Quaternions are "complex complex" numbers, and unit magnitude quaternions are handy for representing three dimensional rotations.  And there's a variety of ways of representing them.  But opengl wants us to use x, y, z, w here "w" would be the "real" part and "x, y and z" would be the "complex parts".  this gives us compatability with x, y, and optionally z being graphical coordinates in other contexts.

Anyways, if we do it this way, and we multiply the quaternion x, y, z, w with the quaternion X, Y, Z, W, the result would be 

wX+xW+yZ+(-zY), 

wY+(-xZ)+yW+zX,

wZ+xY+(-yZ)+zW,

wW-(xX+yY+zZ)

This is posted all over the place, and can easily be found by searching for "quaternion multiplication", but is just arbitrary enough that it does not get much support in hardware nor in many programming languages.

Also, some people like to use a slightly different expression that is equivalent to this only for unit quaternions.  But given how modern computers are architected, I am dubious of the value of that approach.

Anyways, rotations can be represented with unit magnitude quaternions, and rotations can be combined by multiplying their quaternions, arranging them in right-to-left order (the first rotation must be furthest to the right).

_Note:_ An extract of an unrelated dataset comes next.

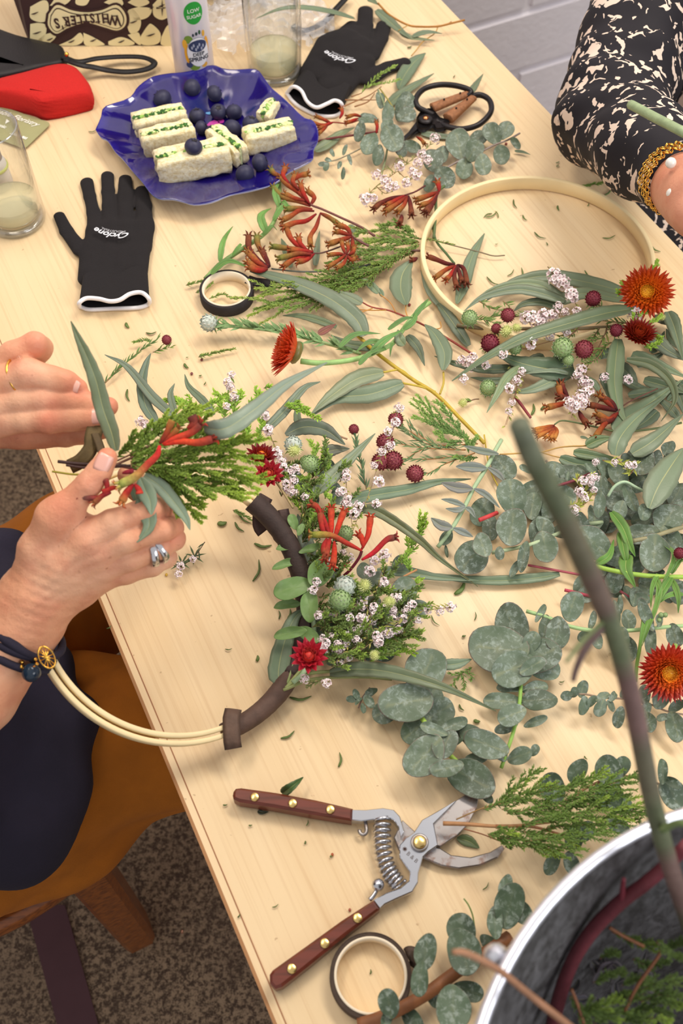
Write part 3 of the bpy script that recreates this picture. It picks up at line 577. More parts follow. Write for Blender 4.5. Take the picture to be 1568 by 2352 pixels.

But you can also use quaternion multiplication with non-unit quaternions to represent the rotation of points in space.   A point in space has a w value of 0, and x, y and z are the coordinates of that point.  If we call this quaternion P and our rotation quaternion R, the rotated point position is RPr.  Here, r is the conjugate of R (in other words, using opengl's convention, -x, -y, -z, w where R would have been x, y, z, w).

So... why do we need 'r'?  My informal take on this is that we first have to rotate space around in the opposite direction from R, then we move out to our point, then we rotate space back in the R direction.  The result has our point P rotated by R.